Washington loves a good military metaphor, especially when it makes a messy, unpredictable conflict sound like a weekend chore. Senator Roger Marshall did exactly that recently when he labeled current U.S. airstrikes on Iran a "mop-up operation." The phrase sounds reassuring. It implies the heavy lifting is done, the enemy is broken, and we're just tidying up the loose ends before heading home.
It's a comforting thought, but it's completely wrong.
Branding aggressive military actions against a major regional power as mere caretaker work isn't just inaccurate—it's incredibly reckless. Hours after those comments, the reality on the ground shifted as regional tensions flared again, proving that you can't just wish away a complex geopolitical conflict with cleanup language. We aren't sweeping up a broken adversary. We're poking a hornet's nest, and pretending otherwise ignores the last twenty years of Middle Eastern history.
The Illusion of the Broken Adversary
When politicians talk about "mop-up" actions, they assume the enemy has lost the will or capability to fight back. Marshall pointed to regional diplomatic moves and the current administration's pressure campaigns as evidence that Iran has been effectively defanged. In his view, the heavy sanctions, blockades, and targeted strikes have done their job, leaving the U.S. and its regional allies to manage a compliant, collapsing regime.

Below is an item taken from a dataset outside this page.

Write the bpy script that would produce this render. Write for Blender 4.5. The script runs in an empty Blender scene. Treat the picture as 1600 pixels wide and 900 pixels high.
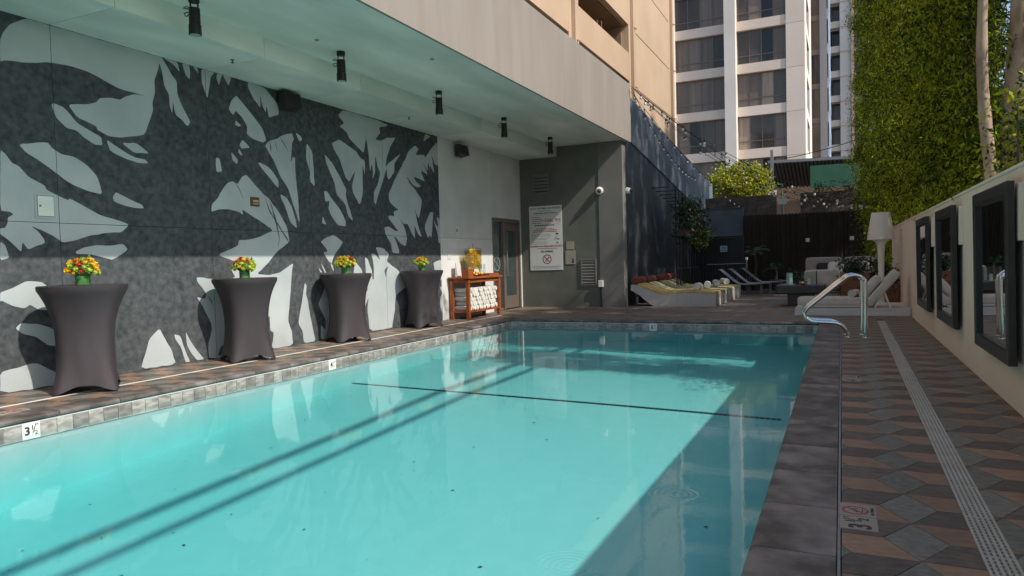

The facts tell a different story. Iran isn't a traditional army that signs a surrender document once its main forces are battered. It operates through an entrenched network of regional proxies and asymmetric capabilities. You don't mop up a network that thrives on chaos and low-cost, high-impact retaliation.
Thinking we've won because a ceasefire framework is on the table ignores how Tehran operates. For decades, the Iranian leadership has used a cycle of escalation followed by strategic pauses to get what it wants. Calling current operations a cleanup job plays right into that strategy, mistaking a tactical pause for total defeat.
The Cost of Underestimating Asymmetric Warfare
Every time Washington convinces itself a conflict is in its final, easy chapter, things get incredibly messy. We saw it in Iraq after the "Mission Accomplished" banner. We saw it in Afghanistan. Believing the hard part is over breeds complacency, and complacency kills.
Airstrikes can destroy missile launchers, radar installations, and supply depots. They're great for changing numbers on a spreadsheet at the Pentagon. But they don't break the ideological or political structures driving the conflict. When we rely on the mop-up narrative, we fail to prepare for what comes next:
- Asymmetric Retaliation: Cyberattacks targeting infrastructure, maritime disruptions in critical shipping lanes, and deniable proxy strikes on soft targets.
- Unraveling Diplomatic Frameworks: Escalating strikes make it politically impossible for moderate regional partners to sit at the negotiating table, destroying months of diplomatic groundwork.
- Miscalculated Escalation: When you think you're just cleaning up, you don't expect a major counter-punch. If one lands, you're forced to escalate further than you ever intended, dragging the country into the exact "forever war" everyone claims they want to avoid.
Diplomatic Leverage Requires Realism
We need to stop using language that treats military force like an easy button. Strength matters in diplomacy, and backed-by-force negotiations are often necessary to get hostile regimes to yield. Even Marshall acknowledged the importance of establishing demilitarized zones and regional control rather than committing to endless bombing campaigns.
But you don't get a lasting peace by lying to yourself about how close you are to the finish line.
If the goal is to prevent a nuclear-armed Iran and establish long-term security for our allies, we have to see the region as it actually is, not how we want it to look for a morning news soundbite. Acknowledging that Iran still possesses dangerous capabilities isn't a sign of weakness—it's the bare minimum required for a smart, sustainable foreign policy.
The path forward demands a brutal level of honesty. Drop the cleaning metaphors and treat the situation with the gravity it deserves. Watch the shifting regional alliances closely, expect immediate pushback whenever pressure is applied, and stop assuming the enemy is ready to quit just because we're tired of fighting.